[Available data]
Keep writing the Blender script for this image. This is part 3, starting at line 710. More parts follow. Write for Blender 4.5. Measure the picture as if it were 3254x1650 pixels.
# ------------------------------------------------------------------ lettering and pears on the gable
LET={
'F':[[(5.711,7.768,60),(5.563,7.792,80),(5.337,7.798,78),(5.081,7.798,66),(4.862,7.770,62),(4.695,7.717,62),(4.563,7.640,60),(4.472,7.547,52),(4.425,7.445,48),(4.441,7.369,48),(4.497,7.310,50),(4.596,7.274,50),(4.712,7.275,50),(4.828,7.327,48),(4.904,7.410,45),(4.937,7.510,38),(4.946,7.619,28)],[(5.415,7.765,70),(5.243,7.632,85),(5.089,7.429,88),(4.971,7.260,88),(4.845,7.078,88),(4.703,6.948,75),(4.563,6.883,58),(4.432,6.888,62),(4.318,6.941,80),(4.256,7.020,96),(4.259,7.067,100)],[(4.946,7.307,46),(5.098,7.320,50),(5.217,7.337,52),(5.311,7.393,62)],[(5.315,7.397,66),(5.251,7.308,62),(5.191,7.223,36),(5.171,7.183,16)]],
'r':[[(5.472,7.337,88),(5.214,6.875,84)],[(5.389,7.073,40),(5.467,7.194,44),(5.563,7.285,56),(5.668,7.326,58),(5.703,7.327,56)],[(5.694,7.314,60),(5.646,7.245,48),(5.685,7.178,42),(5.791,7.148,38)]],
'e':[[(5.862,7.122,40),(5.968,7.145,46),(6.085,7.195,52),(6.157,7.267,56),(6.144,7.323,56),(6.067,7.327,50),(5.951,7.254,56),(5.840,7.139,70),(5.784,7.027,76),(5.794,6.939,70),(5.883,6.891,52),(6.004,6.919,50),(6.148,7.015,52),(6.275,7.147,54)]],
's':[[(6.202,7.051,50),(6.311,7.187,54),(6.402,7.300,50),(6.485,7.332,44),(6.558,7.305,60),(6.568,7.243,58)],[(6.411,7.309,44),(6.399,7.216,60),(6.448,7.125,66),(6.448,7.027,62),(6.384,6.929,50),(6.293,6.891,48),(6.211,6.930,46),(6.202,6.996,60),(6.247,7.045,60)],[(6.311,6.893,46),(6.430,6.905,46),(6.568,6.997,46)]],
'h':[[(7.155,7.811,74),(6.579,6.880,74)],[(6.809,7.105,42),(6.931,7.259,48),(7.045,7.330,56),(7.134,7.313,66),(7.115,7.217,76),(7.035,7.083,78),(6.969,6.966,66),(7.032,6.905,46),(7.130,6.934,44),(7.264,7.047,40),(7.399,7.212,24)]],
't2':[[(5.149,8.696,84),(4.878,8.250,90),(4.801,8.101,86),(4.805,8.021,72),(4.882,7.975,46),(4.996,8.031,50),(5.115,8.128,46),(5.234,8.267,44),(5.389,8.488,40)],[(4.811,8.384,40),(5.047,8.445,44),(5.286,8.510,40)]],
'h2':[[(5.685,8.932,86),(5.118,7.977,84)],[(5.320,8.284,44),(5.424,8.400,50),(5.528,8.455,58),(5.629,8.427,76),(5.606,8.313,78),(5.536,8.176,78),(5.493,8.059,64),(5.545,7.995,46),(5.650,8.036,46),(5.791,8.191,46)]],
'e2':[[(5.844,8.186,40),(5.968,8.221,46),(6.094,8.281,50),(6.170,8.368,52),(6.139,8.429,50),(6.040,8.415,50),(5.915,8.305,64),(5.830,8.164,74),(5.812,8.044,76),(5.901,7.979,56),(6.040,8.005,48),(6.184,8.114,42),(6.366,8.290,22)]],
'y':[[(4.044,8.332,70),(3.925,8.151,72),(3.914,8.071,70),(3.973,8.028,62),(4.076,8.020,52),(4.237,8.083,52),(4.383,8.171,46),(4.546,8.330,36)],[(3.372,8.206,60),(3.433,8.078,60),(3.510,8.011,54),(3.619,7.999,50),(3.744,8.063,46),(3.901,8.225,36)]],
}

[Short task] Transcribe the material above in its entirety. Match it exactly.

[Solution to the problem]
Keep writing the Blender script for this image. This is part 3, starting at line 710. More parts follow. Write for Blender 4.5. Measure the picture as if it were 3254x1650 pixels.
# ------------------------------------------------------------------ lettering and pears on the gable
LET={
'F':[[(5.711,7.768,60),(5.563,7.792,80),(5.337,7.798,78),(5.081,7.798,66),(4.862,7.770,62),(4.695,7.717,62),(4.563,7.640,60),(4.472,7.547,52),(4.425,7.445,48),(4.441,7.369,48),(4.497,7.310,50),(4.596,7.274,50),(4.712,7.275,50),(4.828,7.327,48),(4.904,7.410,45),(4.937,7.510,38),(4.946,7.619,28)],[(5.415,7.765,70),(5.243,7.632,85),(5.089,7.429,88),(4.971,7.260,88),(4.845,7.078,88),(4.703,6.948,75),(4.563,6.883,58),(4.432,6.888,62),(4.318,6.941,80),(4.256,7.020,96),(4.259,7.067,100)],[(4.946,7.307,46),(5.098,7.320,50),(5.217,7.337,52),(5.311,7.393,62)],[(5.315,7.397,66),(5.251,7.308,62),(5.191,7.223,36),(5.171,7.183,16)]],
'r':[[(5.472,7.337,88),(5.214,6.875,84)],[(5.389,7.073,40),(5.467,7.194,44),(5.563,7.285,56),(5.668,7.326,58),(5.703,7.327,56)],[(5.694,7.314,60),(5.646,7.245,48),(5.685,7.178,42),(5.791,7.148,38)]],
'e':[[(5.862,7.122,40),(5.968,7.145,46),(6.085,7.195,52),(6.157,7.267,56),(6.144,7.323,56),(6.067,7.327,50),(5.951,7.254,56),(5.840,7.139,70),(5.784,7.027,76),(5.794,6.939,70),(5.883,6.891,52),(6.004,6.919,50),(6.148,7.015,52),(6.275,7.147,54)]],
's':[[(6.202,7.051,50),(6.311,7.187,54),(6.402,7.300,50),(6.485,7.332,44),(6.558,7.305,60),(6.568,7.243,58)],[(6.411,7.309,44),(6.399,7.216,60),(6.448,7.125,66),(6.448,7.027,62),(6.384,6.929,50),(6.293,6.891,48),(6.211,6.930,46),(6.202,6.996,60),(6.247,7.045,60)],[(6.311,6.893,46),(6.430,6.905,46),(6.568,6.997,46)]],
'h':[[(7.155,7.811,74),(6.579,6.880,74)],[(6.809,7.105,42),(6.931,7.259,48),(7.045,7.330,56),(7.134,7.313,66),(7.115,7.217,76),(7.035,7.083,78),(6.969,6.966,66),(7.032,6.905,46),(7.130,6.934,44),(7.264,7.047,40),(7.399,7.212,24)]],
't2':[[(5.149,8.696,84),(4.878,8.250,90),(4.801,8.101,86),(4.805,8.021,72),(4.882,7.975,46),(4.996,8.031,50),(5.115,8.128,46),(5.234,8.267,44),(5.389,8.488,40)],[(4.811,8.384,40),(5.047,8.445,44),(5.286,8.510,40)]],
'h2':[[(5.685,8.932,86),(5.118,7.977,84)],[(5.320,8.284,44),(5.424,8.400,50),(5.528,8.455,58),(5.629,8.427,76),(5.606,8.313,78),(5.536,8.176,78),(5.493,8.059,64),(5.545,7.995,46),(5.650,8.036,46),(5.791,8.191,46)]],
'e2':[[(5.844,8.186,40),(5.968,8.221,46),(6.094,8.281,50),(6.170,8.368,52),(6.139,8.429,50),(6.040,8.415,50),(5.915,8.305,64),(5.830,8.164,74),(5.812,8.044,76),(5.901,7.979,56),(6.040,8.005,48),(6.184,8.114,42),(6.366,8.290,22)]],
'y':[[(4.044,8.332,70),(3.925,8.151,72),(3.914,8.071,70),(3.973,8.028,62),(4.076,8.020,52),(4.237,8.083,52),(4.383,8.171,46),(4.546,8.330,36)],[(3.372,8.206,60),(3.433,8.078,60),(3.510,8.011,54),(3.619,7.999,50),(3.744,8.063,46),(3.901,8.225,36)]],
}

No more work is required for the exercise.